La réforme constitutionnelle annoncée n’est pas négligeable puisqu’y figurent la révision du statut pénal du chef de l’Etat, celle du Conseil supérieur de la magistrature, la suppression de la Cour de Justice de la République et celle des membres de droit du Conseil Constitutionnel ( les anciens présidents de la république ne pourront plus y siéger mais seulement à compter de 2017 si F. Hollande ne se représente pas ou est battu, de 2022 s’il est réélu). A cela s’ajouterait la modification déjà évoquée de l’élection législative et du nombre de députés.

A l’évidence la procédure préférée est celle du Congrès qui exige une majorité des 3/5° des parlementaires réunis dans une même assemblée pour la circonstance.

C’est ce qui explique le choix des mesures consensuelles qui figurent dans la liste ci-dessus ; et l’absence du droit de vote des non nationaux extra européens aux élections locales pour lequel le soutien d’une trentaine de députés de l’opposition est espérée.

François Hollande n’a toutefois pas complètement écarté l’hypothèse d’un référendum auquel seraient soumis par exemple à la fois la réduction du nombre de députés, le cumul des mandats et le droit de vote des immigrés. Intervenant vers la fin de son mandat, il serait de nature à donner un nouvel élan à sa mandature.
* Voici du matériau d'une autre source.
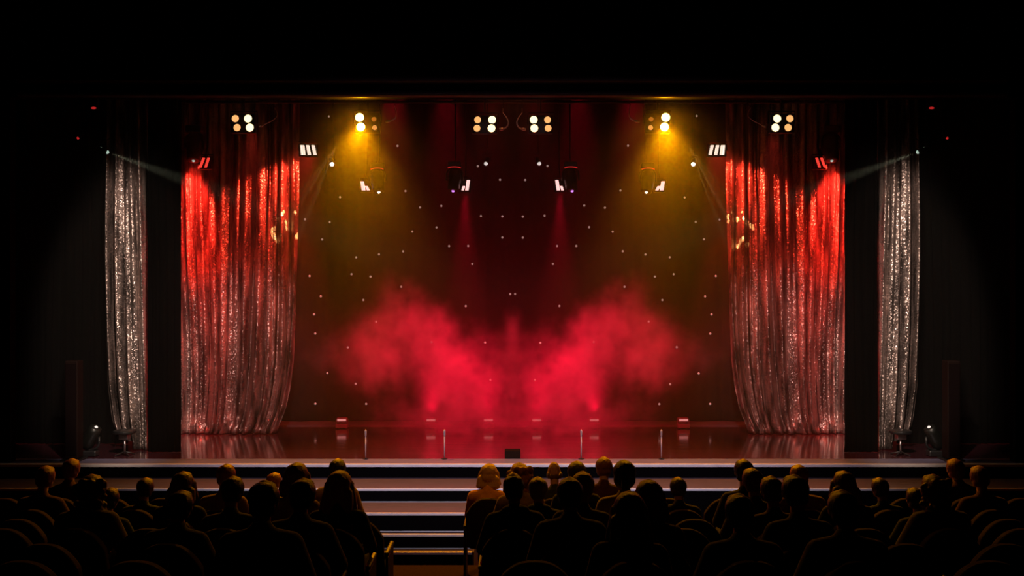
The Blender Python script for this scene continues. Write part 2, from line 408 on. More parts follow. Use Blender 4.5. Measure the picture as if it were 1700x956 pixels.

Quoi qu’il en soit de la procédure de révision, force est de constater que le déséquilibre de la V° République demeurera en l’état : le pouvoir du parlement restera faible et celui du président dominant et envahissant. Aucune des institutions concernées (CSM, Sénat, Assemblée Nationale, Présidence de la République, Conseil Constitutionnel) n’est repensée dans une logique de contre-pouvoirs et de parlementarisme modernisé. C’est bien d’un toilettage du présidentialisme dont il est question que l’extension de la démocratie électorale ne mettra pas en cause.

En ce sens la possible dynamique d’une réforme d’ampleur laisse entière la question d’une révolution démocratique dont la France a besoin.